When Pool Builders Built Bomb Shelters

Those who grew up in the 1950s and ’60s likely remember practicing the “duck and cover” drill at school, a farcical exercise in which students were instructed to hide under their desks in case of a nuclear attack. That mass paranoia was stoked in 1957 when the Soviet Union launched the first-ever satellite Sputnik, generating fear of being attacked from outer space. Tensions came to a head in Cuban Missile Crisis in 1961 and would continue through the Vietnam War, the era of détente and glasnost until the collapse of the Soviet Union in 1991.

In the first two decades of the Cold War, fear of falling Soviet warheads led to a bomb-shelter construction craze in the U.S. Right at the same time that suburbs were expanding around major metropolitan centers courtesy of the G.I. Bill, many homeowners believed they needed private fallout shelters where they and their families could ride out the aftermath of a nuclear conflict. Some shelters were made of wood, others out of steel and many out of either concrete blocks or reinforced gunite. Some were extremely sophisticated with independent power, water and ventilation, while others were sometimes described as little more than oversized coffins.

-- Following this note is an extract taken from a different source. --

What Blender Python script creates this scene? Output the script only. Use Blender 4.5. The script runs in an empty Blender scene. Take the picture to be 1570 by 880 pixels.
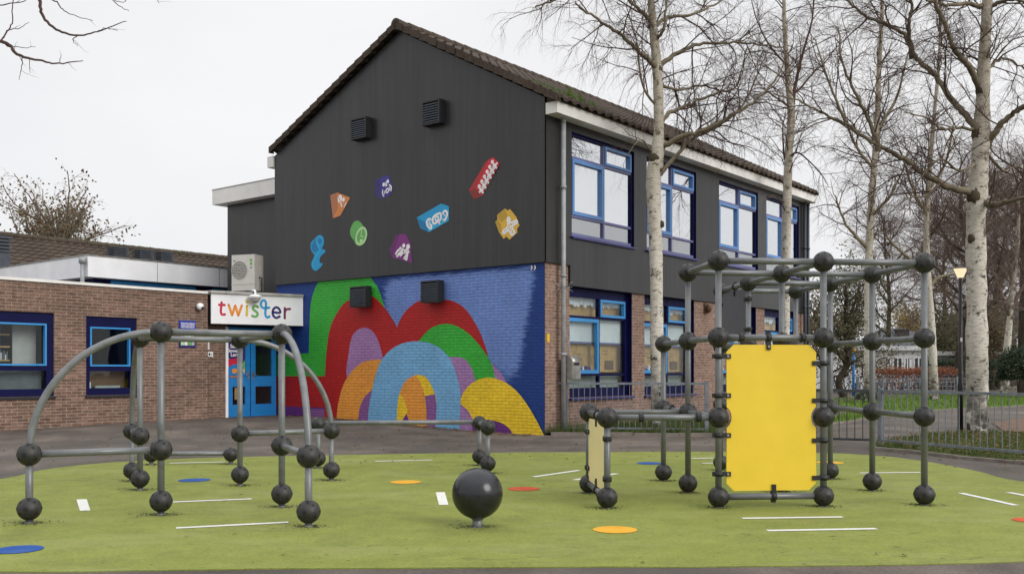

The pool industry became involved as opportunistic builders recognized that building an inground pool shell wasn’t all that different from constructing a subterranean bomb shelter. By 1961, when this photo ran in the Long Beach Press Telegram, Catalina Pools, a builder serving the greater Los Angeles region, had already built more than 500 bomb shelters. And as the photo reveals, the company wasn’t shy about using glamor and luxury as part of its sales pitch.

Company owner Lee Bourdon would later say that although his company did benefit from the bomb shelter construction fad, demand quickly vanished in the early ’60s. “We lost a lot of money,” he said. “We’ll never do anything like that again.”

Today, the pool industry’s involvement in meeting the demand for shelter construction is little more than a distant memory, a mere footnote in the history of the industry. Yet, for a time, the desire for protection from a nuclear holocaust existed hand-in-hand with the growing demand for backyard recreation.